震災の後に起きた大火災のために迫り来る炎の中で、家の下敷きになって逃げられない状態で家族に向かって「お父さんはいいからおまえたちだけでも逃げろ」と遺言を残して亡くなった父もいただろう。たまたまその日に遠くへ出張していて神戸にいた家族全員を一度になくした人もいただろう。大災害は一度起きれば取り返しのつかない被害をもたらす。しかし起きてしまった後に一番頼りになるのは遠くからやってくるかも知れない自衛隊ではなく、近所に住む人々なのである。犬の散歩をさせたり、指定された日にゴミ出しをしたりするときに顔を合わせるご近所さんがお互い助け合うことがもっとも大切だ。ただその行動にはリーダーが必要である。神戸商船大の学生寮で自治会長の有田さんが指揮をとったように、たとえ十数人の集団でもそれをまとめて的確な指示を行うリーダーが必要だ。我々の地域社会はそうした人材を確保できているだろうか。
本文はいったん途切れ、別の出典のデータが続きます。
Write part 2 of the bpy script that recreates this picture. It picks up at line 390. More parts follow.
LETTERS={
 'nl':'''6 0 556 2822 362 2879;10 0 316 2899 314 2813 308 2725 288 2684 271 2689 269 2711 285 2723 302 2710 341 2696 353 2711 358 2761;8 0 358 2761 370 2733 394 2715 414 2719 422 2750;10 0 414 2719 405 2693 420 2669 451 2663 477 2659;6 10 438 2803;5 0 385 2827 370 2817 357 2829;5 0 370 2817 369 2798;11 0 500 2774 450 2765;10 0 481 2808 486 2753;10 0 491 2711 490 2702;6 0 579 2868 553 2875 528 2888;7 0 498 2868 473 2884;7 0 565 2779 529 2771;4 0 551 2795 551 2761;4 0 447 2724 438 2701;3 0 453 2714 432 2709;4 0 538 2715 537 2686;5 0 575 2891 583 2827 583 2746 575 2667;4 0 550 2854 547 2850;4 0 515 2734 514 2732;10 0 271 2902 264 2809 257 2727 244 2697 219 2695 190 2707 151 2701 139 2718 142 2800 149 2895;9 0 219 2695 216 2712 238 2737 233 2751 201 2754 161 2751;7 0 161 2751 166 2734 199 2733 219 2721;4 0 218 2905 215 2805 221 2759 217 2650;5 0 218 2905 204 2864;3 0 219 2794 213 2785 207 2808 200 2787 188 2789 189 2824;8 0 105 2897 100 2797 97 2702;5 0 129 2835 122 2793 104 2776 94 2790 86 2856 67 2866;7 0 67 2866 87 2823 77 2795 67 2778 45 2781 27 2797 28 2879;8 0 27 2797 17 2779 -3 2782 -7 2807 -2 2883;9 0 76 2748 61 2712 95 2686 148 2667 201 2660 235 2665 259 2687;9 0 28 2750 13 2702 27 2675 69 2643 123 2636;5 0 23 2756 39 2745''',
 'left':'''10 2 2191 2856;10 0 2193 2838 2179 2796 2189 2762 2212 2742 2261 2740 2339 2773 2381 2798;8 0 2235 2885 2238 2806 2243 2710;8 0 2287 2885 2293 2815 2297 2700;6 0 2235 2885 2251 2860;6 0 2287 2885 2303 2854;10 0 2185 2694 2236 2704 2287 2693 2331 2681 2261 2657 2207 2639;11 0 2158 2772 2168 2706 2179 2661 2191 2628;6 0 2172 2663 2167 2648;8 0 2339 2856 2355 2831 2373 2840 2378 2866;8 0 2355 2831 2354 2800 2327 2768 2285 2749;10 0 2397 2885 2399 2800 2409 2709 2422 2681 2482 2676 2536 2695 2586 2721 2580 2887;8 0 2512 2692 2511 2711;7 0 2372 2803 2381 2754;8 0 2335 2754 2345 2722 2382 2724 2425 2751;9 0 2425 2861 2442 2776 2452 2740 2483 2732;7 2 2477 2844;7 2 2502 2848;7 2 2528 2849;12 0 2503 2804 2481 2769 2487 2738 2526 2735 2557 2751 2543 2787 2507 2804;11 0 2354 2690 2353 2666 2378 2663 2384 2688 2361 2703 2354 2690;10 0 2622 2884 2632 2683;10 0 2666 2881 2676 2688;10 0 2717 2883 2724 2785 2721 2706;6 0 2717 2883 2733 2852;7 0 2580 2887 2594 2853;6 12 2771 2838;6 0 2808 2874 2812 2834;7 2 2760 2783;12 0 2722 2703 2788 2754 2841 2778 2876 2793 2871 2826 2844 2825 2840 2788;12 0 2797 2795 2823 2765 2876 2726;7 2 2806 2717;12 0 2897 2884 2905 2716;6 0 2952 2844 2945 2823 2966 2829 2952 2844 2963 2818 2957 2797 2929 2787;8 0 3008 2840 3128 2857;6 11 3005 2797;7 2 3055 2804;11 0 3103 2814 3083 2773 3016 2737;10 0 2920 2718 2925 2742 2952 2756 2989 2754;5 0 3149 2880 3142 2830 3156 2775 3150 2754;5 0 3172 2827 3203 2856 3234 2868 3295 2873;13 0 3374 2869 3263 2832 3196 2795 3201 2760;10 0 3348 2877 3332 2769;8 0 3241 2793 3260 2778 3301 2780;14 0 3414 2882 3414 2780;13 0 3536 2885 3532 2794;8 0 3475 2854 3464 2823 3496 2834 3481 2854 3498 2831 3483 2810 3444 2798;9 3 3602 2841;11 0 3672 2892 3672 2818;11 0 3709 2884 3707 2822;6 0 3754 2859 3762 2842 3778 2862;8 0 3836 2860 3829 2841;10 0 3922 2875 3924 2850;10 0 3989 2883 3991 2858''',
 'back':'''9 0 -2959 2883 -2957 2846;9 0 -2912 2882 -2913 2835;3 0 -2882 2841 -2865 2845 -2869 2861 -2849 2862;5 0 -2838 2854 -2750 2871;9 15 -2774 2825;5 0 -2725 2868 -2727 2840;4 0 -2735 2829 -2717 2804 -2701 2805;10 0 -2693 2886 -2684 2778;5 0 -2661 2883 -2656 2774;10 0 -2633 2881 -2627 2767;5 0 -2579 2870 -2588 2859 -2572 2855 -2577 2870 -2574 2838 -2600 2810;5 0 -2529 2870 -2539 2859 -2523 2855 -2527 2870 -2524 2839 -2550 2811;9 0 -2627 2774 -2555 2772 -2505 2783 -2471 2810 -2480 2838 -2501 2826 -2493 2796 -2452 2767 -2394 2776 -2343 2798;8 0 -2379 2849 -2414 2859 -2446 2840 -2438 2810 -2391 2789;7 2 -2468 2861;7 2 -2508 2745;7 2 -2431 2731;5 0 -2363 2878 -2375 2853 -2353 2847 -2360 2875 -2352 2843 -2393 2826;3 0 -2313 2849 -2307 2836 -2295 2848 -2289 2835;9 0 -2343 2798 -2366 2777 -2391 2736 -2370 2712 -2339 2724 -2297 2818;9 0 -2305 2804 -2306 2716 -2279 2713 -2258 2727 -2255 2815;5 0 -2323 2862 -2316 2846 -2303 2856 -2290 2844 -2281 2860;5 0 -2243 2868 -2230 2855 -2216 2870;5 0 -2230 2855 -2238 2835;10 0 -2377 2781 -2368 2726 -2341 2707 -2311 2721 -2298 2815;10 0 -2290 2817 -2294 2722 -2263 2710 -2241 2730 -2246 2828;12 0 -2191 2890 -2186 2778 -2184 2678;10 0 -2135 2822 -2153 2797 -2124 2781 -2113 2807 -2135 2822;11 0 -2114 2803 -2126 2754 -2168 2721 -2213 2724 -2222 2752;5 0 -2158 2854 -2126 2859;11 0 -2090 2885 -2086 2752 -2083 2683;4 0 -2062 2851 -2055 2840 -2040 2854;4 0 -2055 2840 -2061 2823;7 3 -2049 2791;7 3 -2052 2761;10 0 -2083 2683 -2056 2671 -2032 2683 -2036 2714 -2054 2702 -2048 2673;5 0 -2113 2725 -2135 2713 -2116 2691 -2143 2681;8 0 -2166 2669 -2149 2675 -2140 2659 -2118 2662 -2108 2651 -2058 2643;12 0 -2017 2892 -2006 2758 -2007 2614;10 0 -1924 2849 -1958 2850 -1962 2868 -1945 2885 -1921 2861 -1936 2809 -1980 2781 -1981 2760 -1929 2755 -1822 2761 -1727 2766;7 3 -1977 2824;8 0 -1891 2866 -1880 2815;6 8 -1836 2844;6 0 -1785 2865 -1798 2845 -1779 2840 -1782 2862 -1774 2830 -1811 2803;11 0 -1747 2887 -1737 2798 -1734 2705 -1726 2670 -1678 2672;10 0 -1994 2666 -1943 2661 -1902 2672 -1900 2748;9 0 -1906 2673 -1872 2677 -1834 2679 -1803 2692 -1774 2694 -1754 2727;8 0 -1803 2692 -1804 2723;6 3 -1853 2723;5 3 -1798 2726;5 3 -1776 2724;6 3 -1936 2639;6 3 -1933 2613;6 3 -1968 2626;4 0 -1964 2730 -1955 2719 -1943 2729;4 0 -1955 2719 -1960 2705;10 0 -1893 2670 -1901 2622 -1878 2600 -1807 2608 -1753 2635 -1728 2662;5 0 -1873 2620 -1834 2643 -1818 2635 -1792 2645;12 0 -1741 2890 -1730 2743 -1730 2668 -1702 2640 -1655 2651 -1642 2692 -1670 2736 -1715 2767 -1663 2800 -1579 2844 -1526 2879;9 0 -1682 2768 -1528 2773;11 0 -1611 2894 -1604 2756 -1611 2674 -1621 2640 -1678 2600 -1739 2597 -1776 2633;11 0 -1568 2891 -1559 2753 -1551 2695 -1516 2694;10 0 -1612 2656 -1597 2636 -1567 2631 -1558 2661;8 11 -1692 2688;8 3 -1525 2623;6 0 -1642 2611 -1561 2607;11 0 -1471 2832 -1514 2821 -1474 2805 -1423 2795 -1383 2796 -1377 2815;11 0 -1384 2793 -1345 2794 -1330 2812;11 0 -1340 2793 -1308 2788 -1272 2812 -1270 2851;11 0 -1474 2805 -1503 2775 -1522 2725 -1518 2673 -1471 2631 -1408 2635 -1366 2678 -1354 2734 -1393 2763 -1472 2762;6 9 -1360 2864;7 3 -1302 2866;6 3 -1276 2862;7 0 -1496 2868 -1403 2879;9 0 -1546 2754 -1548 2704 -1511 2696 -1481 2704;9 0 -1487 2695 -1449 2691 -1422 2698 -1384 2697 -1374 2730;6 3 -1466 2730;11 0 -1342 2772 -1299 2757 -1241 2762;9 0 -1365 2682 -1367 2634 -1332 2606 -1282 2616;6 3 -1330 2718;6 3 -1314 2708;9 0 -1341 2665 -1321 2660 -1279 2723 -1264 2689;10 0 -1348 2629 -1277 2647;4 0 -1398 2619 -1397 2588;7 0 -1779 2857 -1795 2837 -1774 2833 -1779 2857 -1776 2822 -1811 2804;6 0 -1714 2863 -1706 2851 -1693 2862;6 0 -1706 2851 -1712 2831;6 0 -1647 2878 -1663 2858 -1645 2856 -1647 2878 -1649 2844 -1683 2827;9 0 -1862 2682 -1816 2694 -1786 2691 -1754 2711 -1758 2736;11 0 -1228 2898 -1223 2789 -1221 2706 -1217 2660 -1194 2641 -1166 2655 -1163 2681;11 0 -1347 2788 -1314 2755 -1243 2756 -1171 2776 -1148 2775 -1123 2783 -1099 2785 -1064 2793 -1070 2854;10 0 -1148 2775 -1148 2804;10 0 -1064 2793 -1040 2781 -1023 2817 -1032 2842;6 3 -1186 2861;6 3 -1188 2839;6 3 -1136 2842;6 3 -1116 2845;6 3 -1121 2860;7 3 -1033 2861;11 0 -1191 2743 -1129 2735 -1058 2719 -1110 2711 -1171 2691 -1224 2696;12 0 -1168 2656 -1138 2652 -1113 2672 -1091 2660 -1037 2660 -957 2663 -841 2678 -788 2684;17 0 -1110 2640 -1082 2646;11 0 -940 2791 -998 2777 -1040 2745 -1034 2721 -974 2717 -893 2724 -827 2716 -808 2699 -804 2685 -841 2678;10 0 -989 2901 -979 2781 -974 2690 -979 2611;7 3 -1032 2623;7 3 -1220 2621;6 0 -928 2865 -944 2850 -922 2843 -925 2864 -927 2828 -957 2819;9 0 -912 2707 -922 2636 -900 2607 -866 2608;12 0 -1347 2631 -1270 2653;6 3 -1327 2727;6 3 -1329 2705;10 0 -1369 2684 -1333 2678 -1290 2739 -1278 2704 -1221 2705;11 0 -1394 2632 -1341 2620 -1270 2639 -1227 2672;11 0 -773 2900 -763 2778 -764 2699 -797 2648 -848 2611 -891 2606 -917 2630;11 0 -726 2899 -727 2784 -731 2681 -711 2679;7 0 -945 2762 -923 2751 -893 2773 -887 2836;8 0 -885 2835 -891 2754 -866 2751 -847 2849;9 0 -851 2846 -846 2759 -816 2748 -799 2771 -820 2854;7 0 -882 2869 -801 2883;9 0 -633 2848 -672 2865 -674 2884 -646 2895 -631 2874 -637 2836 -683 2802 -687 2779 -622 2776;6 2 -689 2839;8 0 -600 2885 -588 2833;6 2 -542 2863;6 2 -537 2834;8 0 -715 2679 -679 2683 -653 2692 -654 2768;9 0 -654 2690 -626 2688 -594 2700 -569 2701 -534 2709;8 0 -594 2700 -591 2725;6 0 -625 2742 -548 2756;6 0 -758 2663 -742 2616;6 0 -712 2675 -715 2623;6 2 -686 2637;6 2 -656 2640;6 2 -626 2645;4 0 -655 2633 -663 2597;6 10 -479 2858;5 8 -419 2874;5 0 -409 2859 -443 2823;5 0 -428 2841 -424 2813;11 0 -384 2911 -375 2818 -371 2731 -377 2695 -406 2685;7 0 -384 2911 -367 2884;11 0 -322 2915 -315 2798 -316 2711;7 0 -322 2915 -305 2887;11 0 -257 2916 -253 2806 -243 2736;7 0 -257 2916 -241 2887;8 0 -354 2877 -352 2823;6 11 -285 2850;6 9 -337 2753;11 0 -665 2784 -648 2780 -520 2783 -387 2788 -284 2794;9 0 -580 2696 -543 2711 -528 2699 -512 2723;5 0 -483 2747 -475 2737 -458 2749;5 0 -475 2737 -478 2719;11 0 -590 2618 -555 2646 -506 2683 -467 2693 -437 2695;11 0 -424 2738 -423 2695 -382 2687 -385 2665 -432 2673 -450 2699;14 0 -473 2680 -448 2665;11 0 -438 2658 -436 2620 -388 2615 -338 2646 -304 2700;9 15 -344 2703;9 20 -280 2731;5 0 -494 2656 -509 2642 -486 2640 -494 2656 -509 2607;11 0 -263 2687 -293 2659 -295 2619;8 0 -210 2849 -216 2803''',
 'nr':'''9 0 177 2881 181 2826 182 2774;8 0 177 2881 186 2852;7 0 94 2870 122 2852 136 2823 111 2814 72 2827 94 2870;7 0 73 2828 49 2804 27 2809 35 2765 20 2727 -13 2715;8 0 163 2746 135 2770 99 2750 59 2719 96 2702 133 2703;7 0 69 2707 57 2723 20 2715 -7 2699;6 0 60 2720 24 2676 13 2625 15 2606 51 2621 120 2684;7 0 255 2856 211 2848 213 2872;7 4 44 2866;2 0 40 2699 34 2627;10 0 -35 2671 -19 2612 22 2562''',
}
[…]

震災直後の寮生の安否を確認してすぐに行動を起こした神戸商船大の有田さんと、迎えの車が来るのをのんびりと待っていた貝原知事、どちらがよりすぐれたリーダーの資質を備えているかはもはや言うまでもないだろう。そして我々の社会はなぜか上に行くほど凡庸な人間が増えてくるのである。衆参両院の議員たちがボンクラ揃いであることを見れば納得がいくだろう。目の前にある政治上の諸問題に対していつまでも答えを出せず、福島の惨状を見ながら原発をどうするのかを決められず、選挙でいつも問題になる一票の不均衡をいつまでも解消できない「何も決められない集団」が国会議員という税金泥棒たちなのである。
阪神・淡路大震災で得た教訓を我々はきちっと活かせているだろうか。東日本大震災の時、かつての経験はどれほど役だったのだろうか。津波で流されて無くなった家に対して今もローンを払い続けてる人がいるわけで、阪神淡路大震災で多くの人々を苦しめた二重ローンの問題は結局そのまま解決していないのである。真に守られるべきモノは金融機関の利益ではなくて被災した弱者の生活ではないのか。
神戸の震災復興に名を借りた行政による地上げや区画整理は地域コミュニティを崩壊させ、復興住宅では多くの被災者が孤独死した。同じことが東日本大震災でも起きるのだとしたら、我々は結局19年前の大災害から何も学ばなかったことになる。あれだけ多くの犠牲を払いながら何も学べなかったというのはあまりにも情けない話である。
あれから19年、そして東日本大震災からはもうすぐ3年になる。消防団でも自衛隊でもない若者たちが組織的に行動して家屋の下敷きになった多くの人たちを救った神戸商船大の奇跡を我々は語り伝えないといけない。大災害はいついかなる時にやってくるかわからない。自分が助かることしか考えない者たちも当然いるだろう。しかしその時に勇気ある誰かが最善の行動を取ることができれば、多くの人の命を救うことができる可能性がある。そのことを我々は常に忘れてはならない。